<<<<
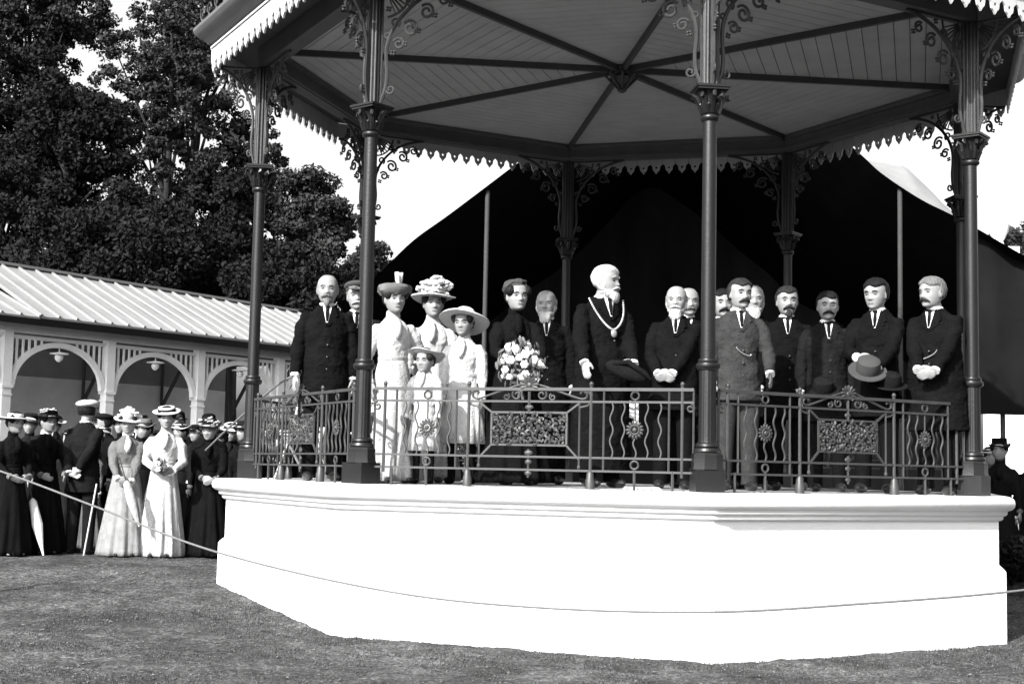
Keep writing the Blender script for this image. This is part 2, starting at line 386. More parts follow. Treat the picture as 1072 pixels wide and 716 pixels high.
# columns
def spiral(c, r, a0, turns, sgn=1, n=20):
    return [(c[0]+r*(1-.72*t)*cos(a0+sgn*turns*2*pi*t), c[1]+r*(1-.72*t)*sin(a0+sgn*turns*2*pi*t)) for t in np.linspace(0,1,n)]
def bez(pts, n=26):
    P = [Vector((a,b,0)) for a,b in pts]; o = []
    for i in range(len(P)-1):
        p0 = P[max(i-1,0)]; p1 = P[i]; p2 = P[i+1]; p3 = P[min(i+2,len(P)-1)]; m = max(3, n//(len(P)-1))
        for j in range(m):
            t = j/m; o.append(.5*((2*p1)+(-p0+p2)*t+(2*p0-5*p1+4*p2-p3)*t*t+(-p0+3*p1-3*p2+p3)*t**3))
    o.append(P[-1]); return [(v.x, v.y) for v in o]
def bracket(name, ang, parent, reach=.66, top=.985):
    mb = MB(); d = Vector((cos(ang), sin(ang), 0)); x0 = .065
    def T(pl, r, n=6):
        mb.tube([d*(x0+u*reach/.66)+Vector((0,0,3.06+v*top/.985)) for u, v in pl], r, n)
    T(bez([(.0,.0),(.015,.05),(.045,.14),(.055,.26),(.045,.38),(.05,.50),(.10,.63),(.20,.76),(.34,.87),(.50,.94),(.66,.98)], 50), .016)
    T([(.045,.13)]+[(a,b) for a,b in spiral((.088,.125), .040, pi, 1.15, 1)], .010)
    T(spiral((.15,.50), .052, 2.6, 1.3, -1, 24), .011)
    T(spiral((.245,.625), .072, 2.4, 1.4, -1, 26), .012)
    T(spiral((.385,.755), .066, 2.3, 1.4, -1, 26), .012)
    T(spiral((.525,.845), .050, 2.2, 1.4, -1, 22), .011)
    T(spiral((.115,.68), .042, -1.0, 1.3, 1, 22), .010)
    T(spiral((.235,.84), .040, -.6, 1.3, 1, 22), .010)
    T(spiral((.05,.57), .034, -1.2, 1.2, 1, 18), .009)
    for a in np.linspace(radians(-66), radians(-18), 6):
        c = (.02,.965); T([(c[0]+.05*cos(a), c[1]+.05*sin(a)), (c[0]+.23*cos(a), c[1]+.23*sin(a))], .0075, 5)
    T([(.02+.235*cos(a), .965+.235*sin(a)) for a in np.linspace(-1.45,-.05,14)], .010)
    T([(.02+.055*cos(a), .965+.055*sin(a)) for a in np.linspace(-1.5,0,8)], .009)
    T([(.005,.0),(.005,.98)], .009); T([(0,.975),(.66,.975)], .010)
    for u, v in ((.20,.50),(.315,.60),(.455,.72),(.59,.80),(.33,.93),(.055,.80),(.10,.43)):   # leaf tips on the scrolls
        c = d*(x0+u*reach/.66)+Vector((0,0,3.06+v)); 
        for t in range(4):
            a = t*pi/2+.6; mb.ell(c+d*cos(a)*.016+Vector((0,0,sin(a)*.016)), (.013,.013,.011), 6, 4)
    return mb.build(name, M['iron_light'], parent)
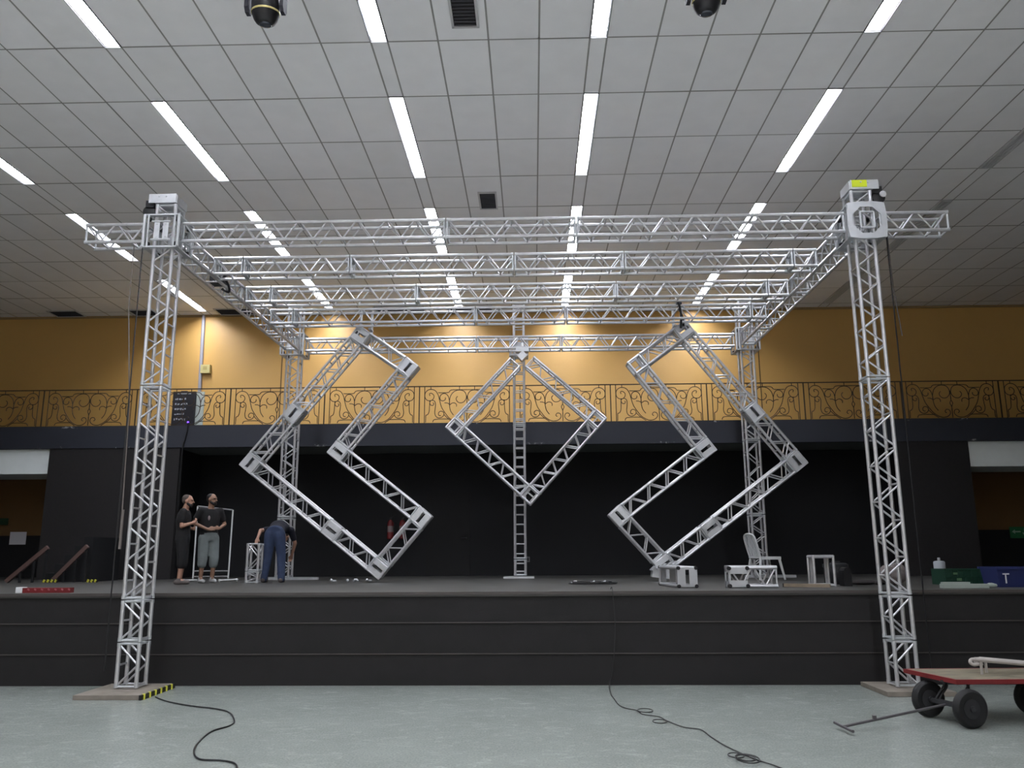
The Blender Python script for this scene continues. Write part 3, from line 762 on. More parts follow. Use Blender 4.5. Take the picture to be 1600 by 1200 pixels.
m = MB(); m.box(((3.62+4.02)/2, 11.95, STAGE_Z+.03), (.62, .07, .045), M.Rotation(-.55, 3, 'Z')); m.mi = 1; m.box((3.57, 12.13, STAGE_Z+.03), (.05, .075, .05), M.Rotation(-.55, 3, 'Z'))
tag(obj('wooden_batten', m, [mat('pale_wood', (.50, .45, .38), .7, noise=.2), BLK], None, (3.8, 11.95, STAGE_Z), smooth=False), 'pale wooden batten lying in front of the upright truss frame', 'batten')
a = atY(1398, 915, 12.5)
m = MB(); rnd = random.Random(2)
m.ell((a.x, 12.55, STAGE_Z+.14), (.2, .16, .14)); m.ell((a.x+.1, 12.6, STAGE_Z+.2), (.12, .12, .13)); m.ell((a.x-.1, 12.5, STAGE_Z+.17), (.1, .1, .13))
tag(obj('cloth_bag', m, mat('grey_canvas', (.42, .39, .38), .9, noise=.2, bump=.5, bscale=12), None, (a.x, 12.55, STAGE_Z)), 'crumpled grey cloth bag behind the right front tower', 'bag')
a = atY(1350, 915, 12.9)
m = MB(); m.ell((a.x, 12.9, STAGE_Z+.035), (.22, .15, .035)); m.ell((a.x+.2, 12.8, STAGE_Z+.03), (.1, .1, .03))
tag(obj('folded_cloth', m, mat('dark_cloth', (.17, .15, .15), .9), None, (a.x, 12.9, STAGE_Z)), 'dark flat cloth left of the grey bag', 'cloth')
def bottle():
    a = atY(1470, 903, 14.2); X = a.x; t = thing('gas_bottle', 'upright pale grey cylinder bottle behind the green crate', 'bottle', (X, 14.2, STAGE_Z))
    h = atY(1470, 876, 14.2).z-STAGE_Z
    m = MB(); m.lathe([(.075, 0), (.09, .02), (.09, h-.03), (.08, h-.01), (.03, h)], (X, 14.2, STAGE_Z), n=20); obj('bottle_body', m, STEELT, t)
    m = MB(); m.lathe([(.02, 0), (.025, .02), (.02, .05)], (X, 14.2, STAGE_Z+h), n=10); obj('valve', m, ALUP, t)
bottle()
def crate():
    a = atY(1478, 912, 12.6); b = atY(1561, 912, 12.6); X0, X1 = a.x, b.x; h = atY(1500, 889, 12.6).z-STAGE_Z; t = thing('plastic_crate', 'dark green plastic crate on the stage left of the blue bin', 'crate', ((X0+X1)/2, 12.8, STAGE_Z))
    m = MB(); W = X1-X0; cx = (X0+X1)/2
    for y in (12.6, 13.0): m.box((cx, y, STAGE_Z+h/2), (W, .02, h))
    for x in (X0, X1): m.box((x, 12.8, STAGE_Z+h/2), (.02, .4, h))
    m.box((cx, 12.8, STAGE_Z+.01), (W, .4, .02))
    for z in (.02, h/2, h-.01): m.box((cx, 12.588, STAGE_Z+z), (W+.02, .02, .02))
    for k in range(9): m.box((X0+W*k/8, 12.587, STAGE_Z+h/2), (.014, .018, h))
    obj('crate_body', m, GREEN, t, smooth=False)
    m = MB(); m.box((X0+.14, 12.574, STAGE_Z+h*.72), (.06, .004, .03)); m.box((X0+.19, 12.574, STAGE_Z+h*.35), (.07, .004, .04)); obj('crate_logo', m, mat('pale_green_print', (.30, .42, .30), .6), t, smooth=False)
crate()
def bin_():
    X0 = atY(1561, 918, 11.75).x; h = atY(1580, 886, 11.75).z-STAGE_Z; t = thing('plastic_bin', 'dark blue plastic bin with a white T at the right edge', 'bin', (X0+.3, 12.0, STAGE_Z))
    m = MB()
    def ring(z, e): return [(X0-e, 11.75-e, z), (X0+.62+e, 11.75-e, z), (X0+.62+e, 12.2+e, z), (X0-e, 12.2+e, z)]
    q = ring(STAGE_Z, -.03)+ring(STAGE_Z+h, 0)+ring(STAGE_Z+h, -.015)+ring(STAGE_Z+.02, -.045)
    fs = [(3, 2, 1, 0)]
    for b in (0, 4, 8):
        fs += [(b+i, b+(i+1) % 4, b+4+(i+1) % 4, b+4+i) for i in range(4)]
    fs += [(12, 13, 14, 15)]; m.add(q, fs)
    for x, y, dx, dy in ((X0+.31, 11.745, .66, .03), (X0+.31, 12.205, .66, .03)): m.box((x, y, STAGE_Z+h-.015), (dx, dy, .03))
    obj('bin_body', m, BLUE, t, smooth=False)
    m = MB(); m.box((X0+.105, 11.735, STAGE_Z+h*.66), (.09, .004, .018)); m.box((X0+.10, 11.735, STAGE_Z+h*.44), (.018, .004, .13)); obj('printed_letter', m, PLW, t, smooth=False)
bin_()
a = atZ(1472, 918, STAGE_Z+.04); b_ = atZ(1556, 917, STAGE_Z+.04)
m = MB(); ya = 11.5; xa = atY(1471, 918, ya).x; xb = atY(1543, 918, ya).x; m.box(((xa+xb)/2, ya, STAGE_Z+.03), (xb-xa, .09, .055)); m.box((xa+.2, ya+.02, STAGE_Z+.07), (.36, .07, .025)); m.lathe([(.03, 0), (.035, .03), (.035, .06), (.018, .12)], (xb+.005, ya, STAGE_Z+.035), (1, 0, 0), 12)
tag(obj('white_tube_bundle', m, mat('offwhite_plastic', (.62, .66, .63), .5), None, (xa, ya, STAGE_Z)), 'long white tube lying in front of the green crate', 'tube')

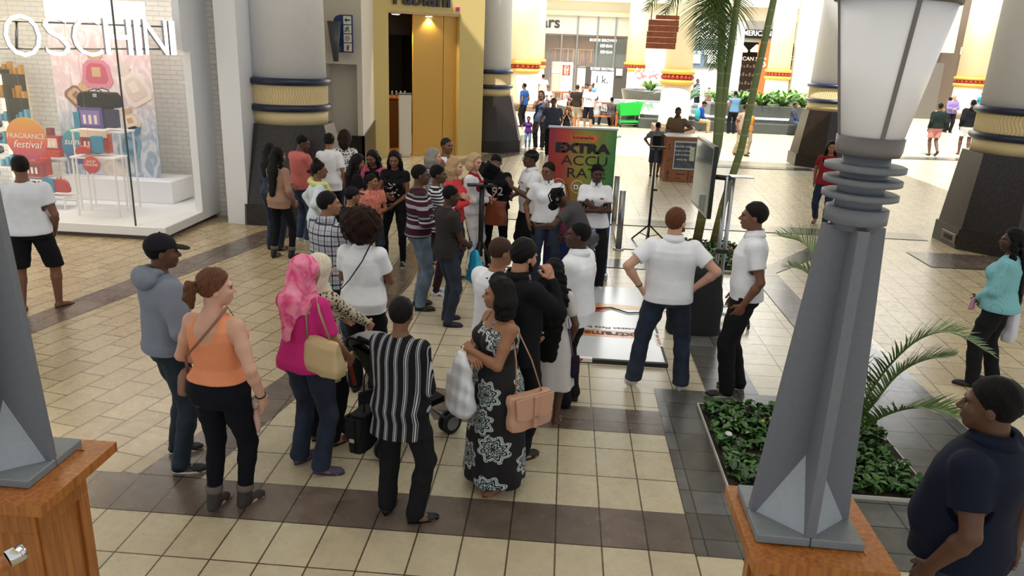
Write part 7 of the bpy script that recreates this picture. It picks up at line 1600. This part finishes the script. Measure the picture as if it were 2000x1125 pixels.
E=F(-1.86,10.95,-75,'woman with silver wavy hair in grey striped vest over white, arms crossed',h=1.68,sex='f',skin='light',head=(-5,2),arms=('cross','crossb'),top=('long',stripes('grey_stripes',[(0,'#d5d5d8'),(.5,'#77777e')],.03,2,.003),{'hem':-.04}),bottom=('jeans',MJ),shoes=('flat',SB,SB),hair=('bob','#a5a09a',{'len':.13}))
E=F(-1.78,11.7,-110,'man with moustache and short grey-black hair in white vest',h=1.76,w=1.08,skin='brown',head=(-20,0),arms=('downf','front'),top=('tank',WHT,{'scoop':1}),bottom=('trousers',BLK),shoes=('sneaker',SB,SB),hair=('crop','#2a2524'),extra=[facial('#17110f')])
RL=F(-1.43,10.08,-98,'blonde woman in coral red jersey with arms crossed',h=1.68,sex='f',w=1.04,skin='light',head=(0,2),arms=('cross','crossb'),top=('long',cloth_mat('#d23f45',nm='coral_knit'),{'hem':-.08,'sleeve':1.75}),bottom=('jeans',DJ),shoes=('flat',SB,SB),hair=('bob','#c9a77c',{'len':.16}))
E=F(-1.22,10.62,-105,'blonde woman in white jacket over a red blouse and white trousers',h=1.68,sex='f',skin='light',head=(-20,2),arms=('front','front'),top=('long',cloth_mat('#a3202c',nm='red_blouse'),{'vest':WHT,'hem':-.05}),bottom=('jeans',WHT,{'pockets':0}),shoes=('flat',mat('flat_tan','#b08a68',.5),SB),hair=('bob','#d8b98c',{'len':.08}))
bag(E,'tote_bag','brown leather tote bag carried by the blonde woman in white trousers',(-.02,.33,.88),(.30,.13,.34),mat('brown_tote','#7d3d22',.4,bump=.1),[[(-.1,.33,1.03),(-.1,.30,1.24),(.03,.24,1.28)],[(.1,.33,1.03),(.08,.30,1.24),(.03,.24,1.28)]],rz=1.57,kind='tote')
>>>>
## What the task requires
Copy out every line where the word "picture" occurs.

## Reply to the exercise
Keep writing the Blender script for this image. This is part 2, starting at line 386. More parts follow. Treat the picture as 1072 pixels wide and 716 pixels high.
The Blender Python script for this scene continues. Write part 3, from line 762 on. More parts follow. Use Blender 4.5. Take the picture to be 1600 by 1200 pixels.
Write part 7 of the bpy script that recreates this picture. It picks up at line 1600. This part finishes the script. Measure the picture as if it were 2000x1125 pixels.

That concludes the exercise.